**Material for the task:**
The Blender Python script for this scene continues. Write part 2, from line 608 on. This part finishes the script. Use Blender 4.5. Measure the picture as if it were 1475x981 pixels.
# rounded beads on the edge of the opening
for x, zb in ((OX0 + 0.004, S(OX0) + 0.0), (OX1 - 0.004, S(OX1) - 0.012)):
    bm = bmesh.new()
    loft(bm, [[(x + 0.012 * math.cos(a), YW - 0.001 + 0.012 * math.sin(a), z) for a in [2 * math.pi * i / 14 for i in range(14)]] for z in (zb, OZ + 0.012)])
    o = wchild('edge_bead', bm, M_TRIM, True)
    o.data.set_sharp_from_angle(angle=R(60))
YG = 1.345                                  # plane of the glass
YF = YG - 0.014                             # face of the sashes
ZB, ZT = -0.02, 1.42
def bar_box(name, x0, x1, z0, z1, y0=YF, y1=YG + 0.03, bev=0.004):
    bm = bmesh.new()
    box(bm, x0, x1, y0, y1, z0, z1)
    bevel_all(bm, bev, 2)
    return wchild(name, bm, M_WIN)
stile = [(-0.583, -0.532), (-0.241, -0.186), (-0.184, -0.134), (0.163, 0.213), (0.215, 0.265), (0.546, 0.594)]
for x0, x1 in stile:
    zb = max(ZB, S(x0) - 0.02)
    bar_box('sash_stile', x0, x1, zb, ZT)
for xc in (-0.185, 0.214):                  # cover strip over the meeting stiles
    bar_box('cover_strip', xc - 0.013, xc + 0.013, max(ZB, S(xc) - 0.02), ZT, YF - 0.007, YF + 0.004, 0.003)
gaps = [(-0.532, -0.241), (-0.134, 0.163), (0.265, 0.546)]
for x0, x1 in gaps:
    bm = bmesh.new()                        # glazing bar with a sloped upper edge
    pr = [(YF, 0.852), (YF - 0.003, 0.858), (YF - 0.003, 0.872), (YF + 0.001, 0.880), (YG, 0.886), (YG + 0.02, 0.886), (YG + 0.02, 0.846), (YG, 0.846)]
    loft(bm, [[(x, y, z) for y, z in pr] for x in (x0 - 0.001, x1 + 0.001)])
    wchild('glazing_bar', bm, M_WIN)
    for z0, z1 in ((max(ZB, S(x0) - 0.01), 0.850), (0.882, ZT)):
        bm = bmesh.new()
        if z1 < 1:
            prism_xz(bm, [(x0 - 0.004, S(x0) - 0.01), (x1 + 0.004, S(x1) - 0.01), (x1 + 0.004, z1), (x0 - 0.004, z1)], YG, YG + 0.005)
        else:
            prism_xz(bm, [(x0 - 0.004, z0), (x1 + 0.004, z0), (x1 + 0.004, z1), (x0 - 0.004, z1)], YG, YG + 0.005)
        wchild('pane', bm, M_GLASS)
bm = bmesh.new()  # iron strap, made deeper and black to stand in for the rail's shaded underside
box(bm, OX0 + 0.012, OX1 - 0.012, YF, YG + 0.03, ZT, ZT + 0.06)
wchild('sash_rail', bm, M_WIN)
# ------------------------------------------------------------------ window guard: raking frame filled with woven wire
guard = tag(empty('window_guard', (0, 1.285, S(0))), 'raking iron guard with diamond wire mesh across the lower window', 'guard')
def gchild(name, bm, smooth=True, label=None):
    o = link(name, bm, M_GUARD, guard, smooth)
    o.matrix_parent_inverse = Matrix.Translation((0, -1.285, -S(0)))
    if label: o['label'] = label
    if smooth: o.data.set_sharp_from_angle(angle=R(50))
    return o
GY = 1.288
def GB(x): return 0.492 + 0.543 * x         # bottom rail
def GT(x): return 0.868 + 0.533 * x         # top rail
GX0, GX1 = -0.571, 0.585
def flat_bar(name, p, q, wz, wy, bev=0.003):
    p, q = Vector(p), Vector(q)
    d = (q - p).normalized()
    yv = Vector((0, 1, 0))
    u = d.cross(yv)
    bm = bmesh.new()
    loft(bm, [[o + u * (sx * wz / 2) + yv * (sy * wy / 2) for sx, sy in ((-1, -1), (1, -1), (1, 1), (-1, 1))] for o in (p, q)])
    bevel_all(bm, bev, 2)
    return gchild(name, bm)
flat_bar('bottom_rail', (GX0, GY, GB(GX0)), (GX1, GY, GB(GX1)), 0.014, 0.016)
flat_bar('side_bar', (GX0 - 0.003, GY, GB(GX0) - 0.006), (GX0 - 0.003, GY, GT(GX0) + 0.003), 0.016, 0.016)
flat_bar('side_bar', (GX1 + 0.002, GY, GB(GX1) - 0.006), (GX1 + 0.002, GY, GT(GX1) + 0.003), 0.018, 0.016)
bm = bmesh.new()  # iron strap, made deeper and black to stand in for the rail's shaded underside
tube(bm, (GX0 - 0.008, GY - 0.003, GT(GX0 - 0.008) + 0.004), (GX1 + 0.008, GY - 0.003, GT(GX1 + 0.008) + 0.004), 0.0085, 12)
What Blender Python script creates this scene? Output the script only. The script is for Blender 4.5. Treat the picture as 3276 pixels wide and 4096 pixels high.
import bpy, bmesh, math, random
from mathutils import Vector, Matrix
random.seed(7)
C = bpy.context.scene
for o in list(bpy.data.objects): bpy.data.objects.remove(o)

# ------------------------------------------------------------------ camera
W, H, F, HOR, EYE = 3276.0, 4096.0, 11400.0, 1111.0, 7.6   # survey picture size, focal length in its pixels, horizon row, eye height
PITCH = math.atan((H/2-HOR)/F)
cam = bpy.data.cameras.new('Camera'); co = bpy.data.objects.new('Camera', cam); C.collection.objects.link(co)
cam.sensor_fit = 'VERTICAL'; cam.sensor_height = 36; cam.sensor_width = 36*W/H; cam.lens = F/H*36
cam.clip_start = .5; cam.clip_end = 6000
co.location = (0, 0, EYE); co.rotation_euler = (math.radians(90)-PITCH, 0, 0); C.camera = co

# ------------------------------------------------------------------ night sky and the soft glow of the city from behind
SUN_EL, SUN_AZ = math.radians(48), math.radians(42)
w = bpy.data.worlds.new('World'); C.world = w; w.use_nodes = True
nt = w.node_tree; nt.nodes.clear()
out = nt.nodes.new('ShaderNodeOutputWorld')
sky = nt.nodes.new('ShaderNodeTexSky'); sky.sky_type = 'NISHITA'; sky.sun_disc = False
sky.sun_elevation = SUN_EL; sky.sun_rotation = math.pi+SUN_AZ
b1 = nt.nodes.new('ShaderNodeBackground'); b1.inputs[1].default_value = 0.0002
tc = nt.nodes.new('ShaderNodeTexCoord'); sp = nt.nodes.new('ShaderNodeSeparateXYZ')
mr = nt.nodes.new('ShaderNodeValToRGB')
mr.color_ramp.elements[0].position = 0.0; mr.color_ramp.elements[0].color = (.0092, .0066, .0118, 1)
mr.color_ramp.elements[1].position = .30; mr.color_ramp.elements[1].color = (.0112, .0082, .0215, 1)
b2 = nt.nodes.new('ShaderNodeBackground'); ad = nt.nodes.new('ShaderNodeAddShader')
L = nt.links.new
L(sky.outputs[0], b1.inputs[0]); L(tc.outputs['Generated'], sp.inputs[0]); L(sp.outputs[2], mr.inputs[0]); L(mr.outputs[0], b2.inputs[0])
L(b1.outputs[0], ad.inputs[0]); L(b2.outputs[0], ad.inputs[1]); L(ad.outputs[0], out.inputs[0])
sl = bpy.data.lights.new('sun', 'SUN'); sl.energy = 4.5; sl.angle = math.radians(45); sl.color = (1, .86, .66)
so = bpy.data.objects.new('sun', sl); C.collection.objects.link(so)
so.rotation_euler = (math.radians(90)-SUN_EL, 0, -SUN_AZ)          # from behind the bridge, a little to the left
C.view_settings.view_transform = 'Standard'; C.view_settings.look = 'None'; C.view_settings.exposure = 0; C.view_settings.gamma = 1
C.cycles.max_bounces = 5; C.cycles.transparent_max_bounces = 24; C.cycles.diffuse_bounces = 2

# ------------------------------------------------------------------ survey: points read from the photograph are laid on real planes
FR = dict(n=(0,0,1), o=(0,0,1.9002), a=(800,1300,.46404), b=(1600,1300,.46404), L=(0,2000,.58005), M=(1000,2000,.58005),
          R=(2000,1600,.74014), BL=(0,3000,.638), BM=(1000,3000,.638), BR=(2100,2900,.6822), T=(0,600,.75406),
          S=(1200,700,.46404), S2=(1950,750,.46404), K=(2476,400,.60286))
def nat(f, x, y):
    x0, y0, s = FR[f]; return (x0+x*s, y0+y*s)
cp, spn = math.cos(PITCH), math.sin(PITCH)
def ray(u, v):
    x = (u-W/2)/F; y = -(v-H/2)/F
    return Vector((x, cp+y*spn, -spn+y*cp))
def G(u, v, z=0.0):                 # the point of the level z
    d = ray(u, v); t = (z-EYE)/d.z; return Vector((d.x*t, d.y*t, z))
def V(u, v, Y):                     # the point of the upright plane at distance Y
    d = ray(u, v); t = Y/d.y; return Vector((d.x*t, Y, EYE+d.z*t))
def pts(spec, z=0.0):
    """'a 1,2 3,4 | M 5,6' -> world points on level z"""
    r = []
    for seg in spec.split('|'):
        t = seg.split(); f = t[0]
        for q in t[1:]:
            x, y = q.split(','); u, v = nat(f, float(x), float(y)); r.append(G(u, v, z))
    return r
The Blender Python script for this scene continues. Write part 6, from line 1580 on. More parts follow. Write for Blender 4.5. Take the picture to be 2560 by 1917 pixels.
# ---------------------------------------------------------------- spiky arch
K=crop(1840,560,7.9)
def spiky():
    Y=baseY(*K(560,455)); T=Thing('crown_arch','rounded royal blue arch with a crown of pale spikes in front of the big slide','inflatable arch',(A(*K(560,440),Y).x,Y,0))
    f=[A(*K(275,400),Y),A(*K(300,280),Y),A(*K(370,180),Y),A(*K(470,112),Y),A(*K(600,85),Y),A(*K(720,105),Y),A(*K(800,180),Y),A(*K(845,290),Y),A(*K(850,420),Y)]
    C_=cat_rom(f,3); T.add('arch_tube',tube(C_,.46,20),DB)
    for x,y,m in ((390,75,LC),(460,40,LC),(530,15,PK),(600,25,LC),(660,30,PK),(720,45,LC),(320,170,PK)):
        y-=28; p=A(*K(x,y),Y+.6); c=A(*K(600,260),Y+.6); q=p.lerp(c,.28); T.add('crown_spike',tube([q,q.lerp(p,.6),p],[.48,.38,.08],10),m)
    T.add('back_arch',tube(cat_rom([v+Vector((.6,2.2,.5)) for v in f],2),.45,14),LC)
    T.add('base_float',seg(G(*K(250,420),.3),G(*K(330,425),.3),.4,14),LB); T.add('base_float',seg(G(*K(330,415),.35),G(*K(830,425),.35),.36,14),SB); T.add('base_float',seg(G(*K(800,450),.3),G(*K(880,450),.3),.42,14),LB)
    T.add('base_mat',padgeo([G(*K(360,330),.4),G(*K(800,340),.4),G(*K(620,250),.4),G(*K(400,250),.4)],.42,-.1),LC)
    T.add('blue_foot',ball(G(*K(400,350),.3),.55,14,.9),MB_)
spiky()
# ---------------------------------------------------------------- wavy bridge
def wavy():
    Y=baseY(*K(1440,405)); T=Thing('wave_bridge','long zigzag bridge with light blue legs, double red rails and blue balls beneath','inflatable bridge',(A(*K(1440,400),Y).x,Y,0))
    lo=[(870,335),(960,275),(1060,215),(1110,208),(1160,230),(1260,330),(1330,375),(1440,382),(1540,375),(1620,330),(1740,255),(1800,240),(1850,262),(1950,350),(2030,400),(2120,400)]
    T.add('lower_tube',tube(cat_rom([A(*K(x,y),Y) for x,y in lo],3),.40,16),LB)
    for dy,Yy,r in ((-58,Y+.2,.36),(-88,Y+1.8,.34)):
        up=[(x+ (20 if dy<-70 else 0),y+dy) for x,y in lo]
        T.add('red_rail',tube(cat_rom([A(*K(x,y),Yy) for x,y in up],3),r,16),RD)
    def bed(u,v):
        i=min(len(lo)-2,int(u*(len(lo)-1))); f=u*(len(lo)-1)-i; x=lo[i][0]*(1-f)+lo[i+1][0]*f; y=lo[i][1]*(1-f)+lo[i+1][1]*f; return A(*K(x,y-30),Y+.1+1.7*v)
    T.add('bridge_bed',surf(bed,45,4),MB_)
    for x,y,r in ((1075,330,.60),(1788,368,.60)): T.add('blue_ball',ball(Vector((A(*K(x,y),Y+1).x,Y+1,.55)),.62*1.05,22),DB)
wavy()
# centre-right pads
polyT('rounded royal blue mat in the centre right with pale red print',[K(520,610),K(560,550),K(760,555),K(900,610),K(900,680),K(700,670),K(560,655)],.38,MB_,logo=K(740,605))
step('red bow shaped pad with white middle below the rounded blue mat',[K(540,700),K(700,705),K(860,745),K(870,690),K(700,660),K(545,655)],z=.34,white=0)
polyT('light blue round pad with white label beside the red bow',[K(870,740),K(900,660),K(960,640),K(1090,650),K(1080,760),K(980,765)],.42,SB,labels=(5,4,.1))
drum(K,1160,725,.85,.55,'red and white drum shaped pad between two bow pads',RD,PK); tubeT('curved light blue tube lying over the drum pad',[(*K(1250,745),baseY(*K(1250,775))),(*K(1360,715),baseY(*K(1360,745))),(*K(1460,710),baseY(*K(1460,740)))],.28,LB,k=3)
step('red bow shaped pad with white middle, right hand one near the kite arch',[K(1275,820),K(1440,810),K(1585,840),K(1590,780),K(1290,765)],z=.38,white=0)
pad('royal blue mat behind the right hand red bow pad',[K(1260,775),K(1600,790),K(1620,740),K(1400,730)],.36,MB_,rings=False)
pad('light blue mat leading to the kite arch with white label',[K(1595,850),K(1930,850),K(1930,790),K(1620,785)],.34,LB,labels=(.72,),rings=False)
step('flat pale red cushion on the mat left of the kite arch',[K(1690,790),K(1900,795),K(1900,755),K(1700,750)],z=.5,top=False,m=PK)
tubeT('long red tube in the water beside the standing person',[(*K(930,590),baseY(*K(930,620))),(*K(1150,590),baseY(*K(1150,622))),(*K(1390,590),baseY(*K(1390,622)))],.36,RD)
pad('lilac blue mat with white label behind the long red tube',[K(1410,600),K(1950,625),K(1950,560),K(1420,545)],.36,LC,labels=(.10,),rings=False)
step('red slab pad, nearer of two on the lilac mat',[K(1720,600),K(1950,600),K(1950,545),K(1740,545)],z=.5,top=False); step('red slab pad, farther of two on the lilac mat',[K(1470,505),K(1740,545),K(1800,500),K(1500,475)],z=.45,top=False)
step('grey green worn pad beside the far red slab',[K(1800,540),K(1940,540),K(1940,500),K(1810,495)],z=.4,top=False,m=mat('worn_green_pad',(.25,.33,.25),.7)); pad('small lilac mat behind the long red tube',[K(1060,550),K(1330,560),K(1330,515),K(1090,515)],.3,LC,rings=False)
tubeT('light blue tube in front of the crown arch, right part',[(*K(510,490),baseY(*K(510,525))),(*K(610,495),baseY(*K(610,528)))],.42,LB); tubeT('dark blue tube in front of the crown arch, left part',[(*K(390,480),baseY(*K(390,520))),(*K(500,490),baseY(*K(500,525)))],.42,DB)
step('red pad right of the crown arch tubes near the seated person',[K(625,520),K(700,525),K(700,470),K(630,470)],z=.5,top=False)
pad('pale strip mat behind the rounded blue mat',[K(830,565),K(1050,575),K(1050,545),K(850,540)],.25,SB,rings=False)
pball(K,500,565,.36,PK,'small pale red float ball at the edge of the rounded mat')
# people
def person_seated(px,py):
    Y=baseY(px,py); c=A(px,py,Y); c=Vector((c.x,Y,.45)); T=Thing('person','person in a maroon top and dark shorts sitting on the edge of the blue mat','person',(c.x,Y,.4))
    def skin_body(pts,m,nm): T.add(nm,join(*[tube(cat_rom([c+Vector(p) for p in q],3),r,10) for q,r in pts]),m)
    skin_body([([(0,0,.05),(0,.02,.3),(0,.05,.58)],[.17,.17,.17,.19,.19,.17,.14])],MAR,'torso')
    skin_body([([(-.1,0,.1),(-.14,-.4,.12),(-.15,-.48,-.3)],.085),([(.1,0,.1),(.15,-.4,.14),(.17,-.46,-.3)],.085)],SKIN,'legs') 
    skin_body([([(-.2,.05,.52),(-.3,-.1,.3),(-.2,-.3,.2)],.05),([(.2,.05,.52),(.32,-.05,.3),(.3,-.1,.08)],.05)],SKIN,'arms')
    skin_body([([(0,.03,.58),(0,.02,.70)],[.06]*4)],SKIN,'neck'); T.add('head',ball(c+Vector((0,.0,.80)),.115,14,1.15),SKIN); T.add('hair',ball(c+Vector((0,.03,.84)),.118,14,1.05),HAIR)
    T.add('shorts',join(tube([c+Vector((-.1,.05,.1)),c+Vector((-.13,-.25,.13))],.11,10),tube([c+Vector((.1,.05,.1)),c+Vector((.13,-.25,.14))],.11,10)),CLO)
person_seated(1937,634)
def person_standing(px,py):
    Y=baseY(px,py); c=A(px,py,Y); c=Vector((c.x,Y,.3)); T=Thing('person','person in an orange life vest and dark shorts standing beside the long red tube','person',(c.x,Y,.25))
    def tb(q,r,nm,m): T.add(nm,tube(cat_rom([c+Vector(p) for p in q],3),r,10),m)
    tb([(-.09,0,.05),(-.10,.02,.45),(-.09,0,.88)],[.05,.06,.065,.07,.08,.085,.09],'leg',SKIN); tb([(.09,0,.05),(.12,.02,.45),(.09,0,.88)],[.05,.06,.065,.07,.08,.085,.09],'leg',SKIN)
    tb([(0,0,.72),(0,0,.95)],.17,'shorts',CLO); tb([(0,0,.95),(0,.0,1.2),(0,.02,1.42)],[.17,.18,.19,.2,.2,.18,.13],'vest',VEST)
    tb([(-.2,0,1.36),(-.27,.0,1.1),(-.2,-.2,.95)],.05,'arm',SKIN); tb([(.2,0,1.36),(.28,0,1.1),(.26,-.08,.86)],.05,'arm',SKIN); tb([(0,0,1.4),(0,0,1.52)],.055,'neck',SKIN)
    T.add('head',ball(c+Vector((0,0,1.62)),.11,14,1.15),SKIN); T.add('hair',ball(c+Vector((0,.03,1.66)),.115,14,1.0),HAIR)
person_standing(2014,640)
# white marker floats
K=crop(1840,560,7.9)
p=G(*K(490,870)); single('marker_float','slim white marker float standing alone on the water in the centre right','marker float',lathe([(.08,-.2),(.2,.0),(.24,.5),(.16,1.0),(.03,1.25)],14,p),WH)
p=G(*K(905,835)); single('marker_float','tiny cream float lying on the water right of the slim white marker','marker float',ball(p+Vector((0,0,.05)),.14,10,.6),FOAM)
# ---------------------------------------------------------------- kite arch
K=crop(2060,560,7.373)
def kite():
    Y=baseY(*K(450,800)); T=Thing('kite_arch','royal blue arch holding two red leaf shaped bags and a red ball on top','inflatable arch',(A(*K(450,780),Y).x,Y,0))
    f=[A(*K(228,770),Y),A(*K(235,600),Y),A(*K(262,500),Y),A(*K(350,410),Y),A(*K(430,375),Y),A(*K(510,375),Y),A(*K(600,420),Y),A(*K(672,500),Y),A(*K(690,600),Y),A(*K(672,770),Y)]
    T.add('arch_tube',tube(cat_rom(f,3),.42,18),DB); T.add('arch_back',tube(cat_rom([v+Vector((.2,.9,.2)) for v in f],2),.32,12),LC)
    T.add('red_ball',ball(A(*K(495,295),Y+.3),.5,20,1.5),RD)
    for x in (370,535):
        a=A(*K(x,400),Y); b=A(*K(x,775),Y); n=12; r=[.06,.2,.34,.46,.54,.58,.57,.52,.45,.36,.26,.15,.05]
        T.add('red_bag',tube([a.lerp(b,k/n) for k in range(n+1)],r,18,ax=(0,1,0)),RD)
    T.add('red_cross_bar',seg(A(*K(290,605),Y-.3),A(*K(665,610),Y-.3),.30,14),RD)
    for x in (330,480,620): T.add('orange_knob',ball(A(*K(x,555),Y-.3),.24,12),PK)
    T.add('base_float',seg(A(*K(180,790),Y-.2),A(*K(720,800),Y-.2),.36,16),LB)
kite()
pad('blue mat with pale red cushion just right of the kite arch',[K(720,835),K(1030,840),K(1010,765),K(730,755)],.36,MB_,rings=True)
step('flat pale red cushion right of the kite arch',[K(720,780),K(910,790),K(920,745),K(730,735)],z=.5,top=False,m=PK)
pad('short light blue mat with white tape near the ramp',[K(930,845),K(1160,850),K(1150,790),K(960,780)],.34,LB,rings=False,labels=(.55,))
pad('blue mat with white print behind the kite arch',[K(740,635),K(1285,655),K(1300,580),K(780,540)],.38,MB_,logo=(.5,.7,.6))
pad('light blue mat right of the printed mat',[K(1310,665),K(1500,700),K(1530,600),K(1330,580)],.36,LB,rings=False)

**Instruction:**
Set down exactly the lines from the line that contains "What Blender Python" to the line that contains "for o in list(bpy.data.objects): bpy.data.objects.remove(o)", both lines included, and nothing more.

**Task response:**
What Blender Python script creates this scene? Output the script only. The script is for Blender 4.5. Treat the picture as 3276 pixels wide and 4096 pixels high.
import bpy, bmesh, math, random
from mathutils import Vector, Matrix
random.seed(7)
C = bpy.context.scene
for o in list(bpy.data.objects): bpy.data.objects.remove(o)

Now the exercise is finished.